Now, the information that the seismograph station has to work with is the difference in arrival times. Can you write that equation?

 

[Hypnos_16]

tp = d/vp
ts + 76.8 = d/vs

something like that?

 

[gneill]

Don't plug in any values yet. Work symbolically. Write an expression for the time difference between the arrivals, Δt.

 

[Hypnos_16]

Don't plug in any values yet. Work symbolically. Write an expression for the time difference between the arrivals, Δt.

okay,

Tp = d/vp
Ts + ΔT = d/vs

so something like that then?

 

[gneill]

Why didn't you use the expression you obtained for ts? You're losing ground!

Δt = ?

 

[Hypnos_16]

Why didn't you use the expression you obtained for ts? You're losing ground!

Δt = ?

Δt = 76.8 seconds, the time between when the p wave arrives at the station and then when the s wave arrives.

 

[gneill]

You're plugging in numbers again. Write the expression for Δt in terms of the expressions for ts and tp.

 

[Hypnos_16]

Δt =Ts - Tp

Something more like that?

 

[gneill]

Δt =Ts - Tp

Something more like that?

Yes, now substitute your expressions for ts and tp.

 

[Hypnos_16]

Yes, now substitute your expressions for ts and tp.

Δt =Ts - Tp
Δt =d/vs - d/vp
Δt =d(vp - vs) / vs - vp

and come up with something like that i imagine.

 

[gneill]

Something like that. But your last line is not correct.

Δt = d/vs - d/vp
Δt = d*(1/vs - 1/vp)
Δt = d*(vs*vp)/(vp - vs)

So now you can solve for d, right?

 

[Hypnos_16]

Something like that. But your last line is not correct.

Δt = d/vs - d/vp
Δt = d*(1/vs - 1/vp)
Δt = d*(vs*vp)/(vp - vs)

So now you can solve for d, right?

wouldn't you just go

Δt = d/vs - d/vp
Δt = d*(1/vs - 1/vp)
Δt = d*(vs*vp)/(vp - vs)
∆t * (vp - vs) / (vs * vp) = d
?

but that only gives like 6km, so, I'm thinking that isn't how you do it...

 

[gneill]

wouldn't you just go

Δt = d/vs - d/vp
Δt = d*(1/vs - 1/vp)
Δt = d*(vs*vp)/(vp - vs)
∆t * (vp - vs) / (vs * vp) = d
?

but that only gives like 6km, so, I'm thinking that isn't how you do it...

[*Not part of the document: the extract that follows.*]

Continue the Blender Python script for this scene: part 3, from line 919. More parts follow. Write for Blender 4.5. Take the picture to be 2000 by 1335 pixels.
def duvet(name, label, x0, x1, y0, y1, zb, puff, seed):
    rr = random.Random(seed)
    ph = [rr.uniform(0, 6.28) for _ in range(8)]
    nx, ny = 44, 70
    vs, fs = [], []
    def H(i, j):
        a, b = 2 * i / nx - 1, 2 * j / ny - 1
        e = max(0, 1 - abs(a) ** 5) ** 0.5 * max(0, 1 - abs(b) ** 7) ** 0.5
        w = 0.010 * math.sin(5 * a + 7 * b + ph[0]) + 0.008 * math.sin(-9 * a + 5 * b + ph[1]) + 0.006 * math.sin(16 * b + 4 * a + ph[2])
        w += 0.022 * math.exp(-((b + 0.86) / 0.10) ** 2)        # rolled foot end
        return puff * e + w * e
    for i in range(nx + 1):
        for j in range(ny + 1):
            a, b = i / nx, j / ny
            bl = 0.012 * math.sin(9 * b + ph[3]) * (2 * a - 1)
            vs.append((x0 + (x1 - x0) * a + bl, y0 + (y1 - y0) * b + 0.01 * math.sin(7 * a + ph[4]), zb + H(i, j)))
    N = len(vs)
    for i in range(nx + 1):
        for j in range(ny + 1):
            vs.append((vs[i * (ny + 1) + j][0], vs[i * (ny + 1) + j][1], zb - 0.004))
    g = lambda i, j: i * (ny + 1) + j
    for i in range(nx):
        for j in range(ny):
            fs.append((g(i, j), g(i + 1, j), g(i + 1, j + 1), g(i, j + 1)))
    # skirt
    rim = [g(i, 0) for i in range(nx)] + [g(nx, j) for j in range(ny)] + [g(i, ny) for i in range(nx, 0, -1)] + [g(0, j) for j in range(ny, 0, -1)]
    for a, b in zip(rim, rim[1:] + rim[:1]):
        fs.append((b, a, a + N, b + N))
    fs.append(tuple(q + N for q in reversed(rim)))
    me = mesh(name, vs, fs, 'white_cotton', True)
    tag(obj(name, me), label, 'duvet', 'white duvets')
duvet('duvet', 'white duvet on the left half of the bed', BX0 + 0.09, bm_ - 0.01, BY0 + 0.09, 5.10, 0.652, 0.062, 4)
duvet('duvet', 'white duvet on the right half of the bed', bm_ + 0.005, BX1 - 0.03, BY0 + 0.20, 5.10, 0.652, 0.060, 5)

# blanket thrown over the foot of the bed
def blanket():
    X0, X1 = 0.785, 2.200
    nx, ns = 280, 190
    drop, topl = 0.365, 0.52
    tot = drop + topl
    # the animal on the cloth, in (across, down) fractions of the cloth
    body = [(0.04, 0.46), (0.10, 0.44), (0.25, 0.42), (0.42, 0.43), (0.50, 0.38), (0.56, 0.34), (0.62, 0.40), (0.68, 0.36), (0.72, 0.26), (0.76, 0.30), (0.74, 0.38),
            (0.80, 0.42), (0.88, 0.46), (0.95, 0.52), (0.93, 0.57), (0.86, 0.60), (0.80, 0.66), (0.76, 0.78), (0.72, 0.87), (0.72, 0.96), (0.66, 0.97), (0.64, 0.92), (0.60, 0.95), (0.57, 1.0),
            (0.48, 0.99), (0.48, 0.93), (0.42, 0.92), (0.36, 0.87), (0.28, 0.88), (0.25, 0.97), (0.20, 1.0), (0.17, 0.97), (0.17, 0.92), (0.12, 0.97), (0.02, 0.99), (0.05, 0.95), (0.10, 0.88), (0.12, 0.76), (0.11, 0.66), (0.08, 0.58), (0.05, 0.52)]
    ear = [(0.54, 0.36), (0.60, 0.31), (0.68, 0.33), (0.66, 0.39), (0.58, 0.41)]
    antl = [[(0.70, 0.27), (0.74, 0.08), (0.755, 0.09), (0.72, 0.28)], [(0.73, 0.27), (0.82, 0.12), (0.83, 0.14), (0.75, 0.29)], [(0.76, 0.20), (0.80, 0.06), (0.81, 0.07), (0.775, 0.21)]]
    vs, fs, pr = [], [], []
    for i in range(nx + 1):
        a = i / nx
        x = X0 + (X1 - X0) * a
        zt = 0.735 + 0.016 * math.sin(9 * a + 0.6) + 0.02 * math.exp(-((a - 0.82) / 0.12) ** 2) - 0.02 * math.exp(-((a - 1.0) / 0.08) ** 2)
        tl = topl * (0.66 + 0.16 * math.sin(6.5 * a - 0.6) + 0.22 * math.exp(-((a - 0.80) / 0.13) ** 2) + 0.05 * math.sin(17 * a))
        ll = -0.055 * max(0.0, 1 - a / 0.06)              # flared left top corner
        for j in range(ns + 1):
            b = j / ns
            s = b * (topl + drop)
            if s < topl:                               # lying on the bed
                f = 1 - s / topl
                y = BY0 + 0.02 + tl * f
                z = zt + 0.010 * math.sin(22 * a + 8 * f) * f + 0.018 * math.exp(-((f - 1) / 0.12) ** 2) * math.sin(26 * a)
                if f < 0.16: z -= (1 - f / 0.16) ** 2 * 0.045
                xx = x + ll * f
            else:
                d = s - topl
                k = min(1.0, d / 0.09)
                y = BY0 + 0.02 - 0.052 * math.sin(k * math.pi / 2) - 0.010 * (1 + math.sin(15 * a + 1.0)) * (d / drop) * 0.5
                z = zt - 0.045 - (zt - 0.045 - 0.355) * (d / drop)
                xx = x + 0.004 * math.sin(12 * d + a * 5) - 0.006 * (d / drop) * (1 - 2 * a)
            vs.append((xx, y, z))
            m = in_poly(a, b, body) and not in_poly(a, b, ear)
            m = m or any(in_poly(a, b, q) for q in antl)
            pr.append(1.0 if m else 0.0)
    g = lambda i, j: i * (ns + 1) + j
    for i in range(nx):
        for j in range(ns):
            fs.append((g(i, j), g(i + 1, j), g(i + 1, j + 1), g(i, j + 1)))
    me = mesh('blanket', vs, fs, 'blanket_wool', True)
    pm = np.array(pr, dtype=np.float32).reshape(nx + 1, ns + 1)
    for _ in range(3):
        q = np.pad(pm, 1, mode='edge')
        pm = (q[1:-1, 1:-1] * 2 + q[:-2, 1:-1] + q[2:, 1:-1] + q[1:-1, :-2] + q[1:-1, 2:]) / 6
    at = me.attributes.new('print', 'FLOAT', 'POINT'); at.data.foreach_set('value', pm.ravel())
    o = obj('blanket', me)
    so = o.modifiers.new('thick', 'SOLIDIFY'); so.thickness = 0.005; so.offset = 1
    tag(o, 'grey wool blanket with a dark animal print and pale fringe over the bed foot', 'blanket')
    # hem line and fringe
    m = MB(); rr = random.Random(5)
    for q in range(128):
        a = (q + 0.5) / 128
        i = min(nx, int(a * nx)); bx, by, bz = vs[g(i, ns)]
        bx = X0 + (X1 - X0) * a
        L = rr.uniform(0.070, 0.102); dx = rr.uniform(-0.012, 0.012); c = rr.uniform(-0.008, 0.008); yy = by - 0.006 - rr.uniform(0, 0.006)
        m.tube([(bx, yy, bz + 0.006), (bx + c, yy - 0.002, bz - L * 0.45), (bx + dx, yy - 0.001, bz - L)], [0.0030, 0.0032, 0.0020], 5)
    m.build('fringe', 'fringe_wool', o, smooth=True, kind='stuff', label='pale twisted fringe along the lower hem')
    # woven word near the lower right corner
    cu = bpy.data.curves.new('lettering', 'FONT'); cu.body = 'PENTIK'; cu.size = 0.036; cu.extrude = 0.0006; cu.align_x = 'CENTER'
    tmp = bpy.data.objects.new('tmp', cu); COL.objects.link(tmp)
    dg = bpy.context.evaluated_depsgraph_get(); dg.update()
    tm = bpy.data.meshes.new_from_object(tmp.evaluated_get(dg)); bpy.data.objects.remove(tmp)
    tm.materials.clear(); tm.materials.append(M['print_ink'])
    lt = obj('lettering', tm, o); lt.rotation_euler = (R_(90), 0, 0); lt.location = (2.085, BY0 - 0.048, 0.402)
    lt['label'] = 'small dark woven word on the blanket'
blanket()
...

Sorry, my mistake... sometimes I type faster than I think...

Δt = d/vs - d/vp
Δt = d*(1/vs - 1/vp)
Δt = d*(vp - vs)/(vs*vp)
d = Δt*(vs*vp)/(vp - vs)

 

[Hypnos_16]

Happens to me all the time. No worries

So i got the whole thing to be

Tp = d/vp
Ts = d/vs
∆T = Ts - Tp
∆T = (d/vs) - (d/vp)
∆T = d*(1 / vs - 1 / vp)
∆T = d*(vp - vs) / (vs*vp)
d = ∆T*(vs*vp) / (vp - vs)
d = (76.8)(4.86*7.87) / (7.87 - 4.86)
d = 975.9km

which seems like a more likely answer than 6.